Correspondence between Dicke-model semiclasscial dynamics in the superradiant dipolar phase and the Euler heavy top

TL;DR

This paper derives an analytic expression for the transmission spectrum of a microwave cavity coupled to a superradiant condensate, revealing how condensate dynamics influence measurable transmission features and proposing experimental detection methods.

Contribution

It provides an analytic solution linking superradiant condensate dynamics in the Dicke model to observable transmission properties and maps the system to a classical Euler top for mechanical analogy.

Findings

Transmission drops correspond to condensate's frequency spectrum

System is approximately integrable in the adiabatic limit

Mapping to Euler top offers mechanical insights

Abstract

Analytic expression is found for the frequency dependence of transmission coefficient of a transmission line inductively coupled to the microwave cavity with superradiant condensate. Sharp transmission drops reflect condensate's frequencies spectrum.
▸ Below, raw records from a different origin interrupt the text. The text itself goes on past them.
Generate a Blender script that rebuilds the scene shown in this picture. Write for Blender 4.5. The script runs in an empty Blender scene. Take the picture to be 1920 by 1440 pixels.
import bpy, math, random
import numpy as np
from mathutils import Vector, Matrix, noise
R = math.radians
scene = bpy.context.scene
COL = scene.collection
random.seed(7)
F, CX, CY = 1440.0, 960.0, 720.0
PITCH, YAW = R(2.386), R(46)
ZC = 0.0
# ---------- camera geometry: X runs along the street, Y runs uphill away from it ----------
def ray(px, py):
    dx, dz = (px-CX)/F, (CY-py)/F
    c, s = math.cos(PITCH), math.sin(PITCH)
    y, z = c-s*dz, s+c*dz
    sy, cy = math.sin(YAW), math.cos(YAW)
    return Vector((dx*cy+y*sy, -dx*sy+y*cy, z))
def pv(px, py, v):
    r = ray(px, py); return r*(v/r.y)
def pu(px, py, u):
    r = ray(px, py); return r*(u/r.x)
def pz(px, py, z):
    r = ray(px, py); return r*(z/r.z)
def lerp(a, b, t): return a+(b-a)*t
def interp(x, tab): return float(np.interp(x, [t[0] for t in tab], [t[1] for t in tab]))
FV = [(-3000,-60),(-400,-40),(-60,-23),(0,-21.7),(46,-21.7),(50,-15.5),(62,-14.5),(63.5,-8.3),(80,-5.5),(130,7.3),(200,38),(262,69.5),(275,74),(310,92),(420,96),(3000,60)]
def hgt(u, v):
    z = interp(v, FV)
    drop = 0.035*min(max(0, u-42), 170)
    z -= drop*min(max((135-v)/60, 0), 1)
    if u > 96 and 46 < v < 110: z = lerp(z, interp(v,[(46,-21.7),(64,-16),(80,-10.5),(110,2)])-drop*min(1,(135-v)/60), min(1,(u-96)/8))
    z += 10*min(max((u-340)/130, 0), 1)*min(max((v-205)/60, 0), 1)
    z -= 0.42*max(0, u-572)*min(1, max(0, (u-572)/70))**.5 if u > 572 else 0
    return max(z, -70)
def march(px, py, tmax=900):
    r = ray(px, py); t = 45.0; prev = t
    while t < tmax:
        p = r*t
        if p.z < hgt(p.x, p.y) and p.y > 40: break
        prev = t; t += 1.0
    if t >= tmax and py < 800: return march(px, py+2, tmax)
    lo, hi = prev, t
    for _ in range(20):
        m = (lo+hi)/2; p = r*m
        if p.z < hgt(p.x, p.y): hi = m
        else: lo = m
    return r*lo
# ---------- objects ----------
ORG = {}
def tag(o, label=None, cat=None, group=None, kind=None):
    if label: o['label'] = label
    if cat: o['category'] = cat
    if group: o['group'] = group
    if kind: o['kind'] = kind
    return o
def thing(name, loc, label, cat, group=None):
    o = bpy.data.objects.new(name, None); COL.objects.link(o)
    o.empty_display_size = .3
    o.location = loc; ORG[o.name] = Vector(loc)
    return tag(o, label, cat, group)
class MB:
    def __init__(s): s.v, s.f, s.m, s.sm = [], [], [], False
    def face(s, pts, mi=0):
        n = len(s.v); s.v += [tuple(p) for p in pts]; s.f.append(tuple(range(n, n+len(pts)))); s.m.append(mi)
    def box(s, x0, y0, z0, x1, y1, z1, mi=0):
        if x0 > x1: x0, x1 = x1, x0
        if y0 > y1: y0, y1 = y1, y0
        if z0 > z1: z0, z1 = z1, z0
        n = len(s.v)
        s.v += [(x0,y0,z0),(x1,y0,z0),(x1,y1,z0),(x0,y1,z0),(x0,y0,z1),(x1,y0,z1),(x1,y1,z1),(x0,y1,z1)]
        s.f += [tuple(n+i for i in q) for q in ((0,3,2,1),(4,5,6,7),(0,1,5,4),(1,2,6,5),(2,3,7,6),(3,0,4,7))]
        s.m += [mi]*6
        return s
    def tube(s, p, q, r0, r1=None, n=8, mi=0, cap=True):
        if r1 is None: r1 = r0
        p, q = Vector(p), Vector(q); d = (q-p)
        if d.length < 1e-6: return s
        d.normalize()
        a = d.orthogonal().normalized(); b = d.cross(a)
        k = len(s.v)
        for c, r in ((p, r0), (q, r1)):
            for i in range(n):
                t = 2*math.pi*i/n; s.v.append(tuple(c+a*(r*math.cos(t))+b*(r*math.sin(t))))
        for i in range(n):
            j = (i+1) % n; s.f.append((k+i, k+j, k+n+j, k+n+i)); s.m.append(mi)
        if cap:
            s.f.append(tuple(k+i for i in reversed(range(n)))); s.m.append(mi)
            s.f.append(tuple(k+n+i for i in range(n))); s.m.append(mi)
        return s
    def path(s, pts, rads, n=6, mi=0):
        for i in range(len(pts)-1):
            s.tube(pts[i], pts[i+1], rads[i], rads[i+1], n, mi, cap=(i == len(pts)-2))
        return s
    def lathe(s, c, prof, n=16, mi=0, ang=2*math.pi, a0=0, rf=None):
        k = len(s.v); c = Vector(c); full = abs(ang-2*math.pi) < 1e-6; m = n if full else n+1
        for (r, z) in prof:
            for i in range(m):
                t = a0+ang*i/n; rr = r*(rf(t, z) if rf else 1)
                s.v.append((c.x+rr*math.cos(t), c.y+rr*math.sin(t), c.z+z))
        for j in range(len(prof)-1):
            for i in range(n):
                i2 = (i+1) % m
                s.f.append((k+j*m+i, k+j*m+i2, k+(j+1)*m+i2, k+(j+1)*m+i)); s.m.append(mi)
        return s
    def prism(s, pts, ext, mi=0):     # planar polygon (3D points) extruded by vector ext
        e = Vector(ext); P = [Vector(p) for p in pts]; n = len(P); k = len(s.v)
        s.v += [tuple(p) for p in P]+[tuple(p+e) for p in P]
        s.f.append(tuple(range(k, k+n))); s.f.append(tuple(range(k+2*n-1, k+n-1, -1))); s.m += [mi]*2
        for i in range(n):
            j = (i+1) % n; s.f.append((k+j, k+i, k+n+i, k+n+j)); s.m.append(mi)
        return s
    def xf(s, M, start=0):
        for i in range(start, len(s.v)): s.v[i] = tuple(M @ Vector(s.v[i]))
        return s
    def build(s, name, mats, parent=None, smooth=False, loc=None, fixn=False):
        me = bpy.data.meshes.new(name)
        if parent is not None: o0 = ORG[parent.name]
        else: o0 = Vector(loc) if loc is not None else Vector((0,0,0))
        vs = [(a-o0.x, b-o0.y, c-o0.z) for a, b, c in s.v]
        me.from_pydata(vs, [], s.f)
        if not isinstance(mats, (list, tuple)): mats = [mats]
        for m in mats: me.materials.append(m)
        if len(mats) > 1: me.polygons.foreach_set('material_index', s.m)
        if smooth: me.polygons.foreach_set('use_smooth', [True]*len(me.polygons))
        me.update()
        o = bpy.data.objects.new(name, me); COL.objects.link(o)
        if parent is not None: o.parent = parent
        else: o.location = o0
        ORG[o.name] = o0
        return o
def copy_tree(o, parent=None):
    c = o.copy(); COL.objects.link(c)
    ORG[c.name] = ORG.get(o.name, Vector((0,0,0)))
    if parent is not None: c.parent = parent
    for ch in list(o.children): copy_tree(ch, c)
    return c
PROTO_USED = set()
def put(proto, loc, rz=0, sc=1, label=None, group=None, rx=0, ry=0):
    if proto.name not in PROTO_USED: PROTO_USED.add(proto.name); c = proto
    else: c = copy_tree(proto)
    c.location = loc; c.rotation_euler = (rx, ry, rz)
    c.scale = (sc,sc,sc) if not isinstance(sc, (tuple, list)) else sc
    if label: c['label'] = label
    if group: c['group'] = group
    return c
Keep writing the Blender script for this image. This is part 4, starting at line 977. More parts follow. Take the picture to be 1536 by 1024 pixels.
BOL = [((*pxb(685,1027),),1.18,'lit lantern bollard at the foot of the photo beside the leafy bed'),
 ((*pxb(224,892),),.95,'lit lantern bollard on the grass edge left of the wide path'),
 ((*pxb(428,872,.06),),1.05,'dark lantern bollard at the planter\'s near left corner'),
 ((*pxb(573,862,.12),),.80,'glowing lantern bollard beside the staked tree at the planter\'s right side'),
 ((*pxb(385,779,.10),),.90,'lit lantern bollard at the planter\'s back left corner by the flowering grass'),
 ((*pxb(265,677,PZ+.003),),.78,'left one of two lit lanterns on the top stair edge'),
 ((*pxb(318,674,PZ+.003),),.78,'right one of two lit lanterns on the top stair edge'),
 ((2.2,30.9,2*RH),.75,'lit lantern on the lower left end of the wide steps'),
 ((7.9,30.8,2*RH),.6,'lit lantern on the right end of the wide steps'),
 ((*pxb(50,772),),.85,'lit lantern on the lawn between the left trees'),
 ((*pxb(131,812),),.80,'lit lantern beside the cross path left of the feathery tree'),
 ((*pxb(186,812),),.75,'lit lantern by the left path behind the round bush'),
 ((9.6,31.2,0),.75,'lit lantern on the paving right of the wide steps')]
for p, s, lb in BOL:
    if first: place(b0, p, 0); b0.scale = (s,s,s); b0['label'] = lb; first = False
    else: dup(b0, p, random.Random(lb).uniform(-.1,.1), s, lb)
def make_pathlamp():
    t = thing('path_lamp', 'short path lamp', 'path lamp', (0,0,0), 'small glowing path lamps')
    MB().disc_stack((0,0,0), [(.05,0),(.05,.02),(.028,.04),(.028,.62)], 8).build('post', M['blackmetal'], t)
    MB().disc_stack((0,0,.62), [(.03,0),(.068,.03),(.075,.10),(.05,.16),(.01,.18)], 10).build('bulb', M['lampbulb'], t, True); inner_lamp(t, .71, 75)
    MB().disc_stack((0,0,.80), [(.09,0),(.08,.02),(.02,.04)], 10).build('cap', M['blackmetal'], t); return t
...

These results pave way to direct detection of emergence of the superradiant condensates in quantum metamaterials. Results are based on the analytic solutions of the nonlinear semiclassical dynamics of superradiant photonic condensate in the Dicke model of an ensemble of two-level atoms dipolar coupled to the electromagnetic field in the microwave cavity. In adiabatic limit with respect to photon degree of freedom the system is approximately integrable, with evolution being expressed via Jacobi elliptic functions of real time. Depending on the coupling strength, the semiclassical coordinate of superradiant condensate in the ground state either oscillates in one of the two degenerate minima of condensate's potential energy or traverses between them over the saddle point. An experimental setup for measuring of the breakdown of the normal phase of the Dicke model via coupling to the transmission line is proposed. A one-to-one mapping of semiclassical motion of superradiant condensate on the nodding of unstable Lagrange "sleeping top" also turns Dicke model into analogue device for modelling dynamics of mechanical systems.